Hydrostor receives $4m funding for A-CAES facility in Canada

energystorage
Canada
Netzero
Dominic Ellis
2 min
The funding will be used to complete essential engineering and planning, and enable Hydrostor to take critical steps toward construction
The funding will be used to complete essential engineering and planning, and enable Hydrostor to take critical steps toward construction...

Hydrostor has received $4m funding to develop a 300-500MW Advanced Compressed Air Energy Storage (A-CAES) facility in Canada.

The funding will be used to complete essential engineering and planning, and enable Hydrostor to plan construction. 

The project will be modeled on Hydrostor’s commercially operating Goderich storage facility, providing up to 12 hours of energy storage.

The project has support from Natural Resources Canada’s Energy Innovation Program and Sustainable Development Technology Canada.

Hydrostor’s A-CAES system supports Canada’s green economic transition by designing, building, and operating emissions-free energy storage facilities, and employing people, suppliers, and technologies from the oil and gas sector.

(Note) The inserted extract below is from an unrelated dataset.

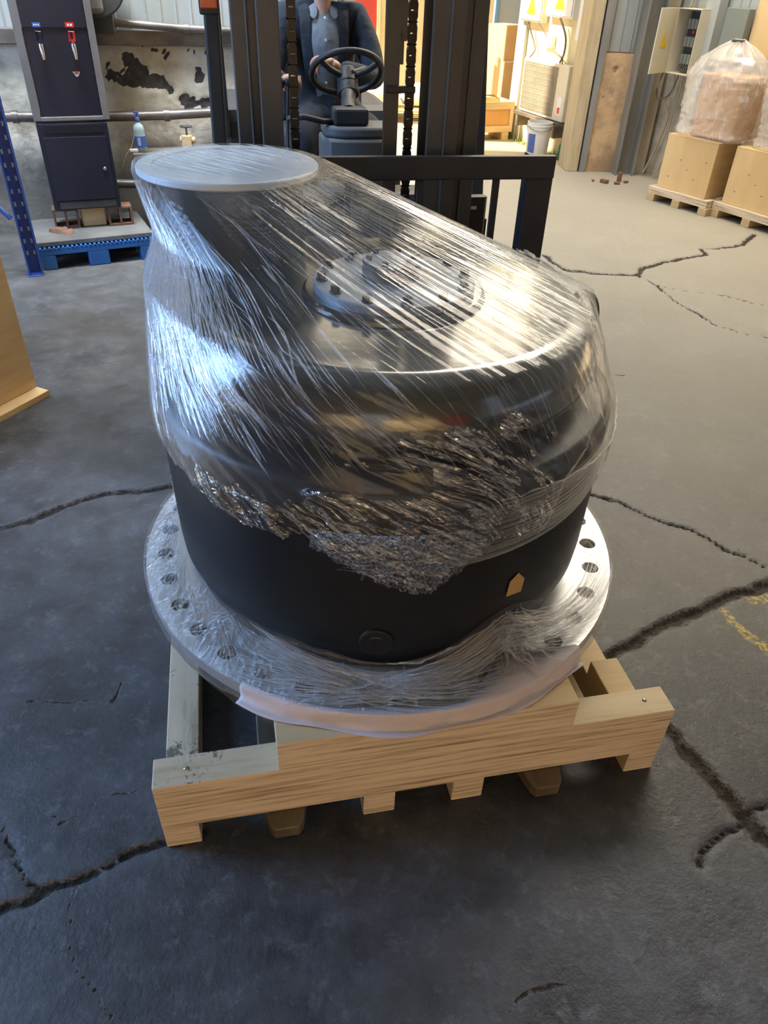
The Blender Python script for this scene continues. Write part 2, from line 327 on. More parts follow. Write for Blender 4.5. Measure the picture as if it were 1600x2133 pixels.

The Honorable Seamus O’Regan, Jr. Minister of Natural Resources, said: “Investing in clean technology will lower emissions and increase our competitiveness. This is how we get to net zero by 2050.”

A-CAES has the potential to lower greenhouse gas emissions by enabling the transition to a cleaner and more flexible electricity grid. Specifically, the low-impact and cost-effective technology will reduce the use of fossil fuels and will provide reliable and bankable energy storage solutions for utilities and regulators, while integrating renewable energy for sustainable growth. 

Curtis VanWalleghem, Hydrostor’s Chief Executive Officer, said: “We are grateful for the federal government’s support of our long duration energy storage solution that is critical to enabling the clean energy transition. This made-in-Canada solution, with the support of NRCan and Sustainable Development Technology Canada, is ready to be widely deployed within Canada and globally to lower electricity rates and decarbonize the electricity sector."

The Rosamond A-CAES 500MW Project is under advanced development and targeting a 2024 launch. It is designed to turn California’s growing solar and wind resources into on-demand peak capacity while allowing for closure of fossil fuel generating stations.

Hydrostor closed US$37 million (C$49 million) in growth financing in September 2019.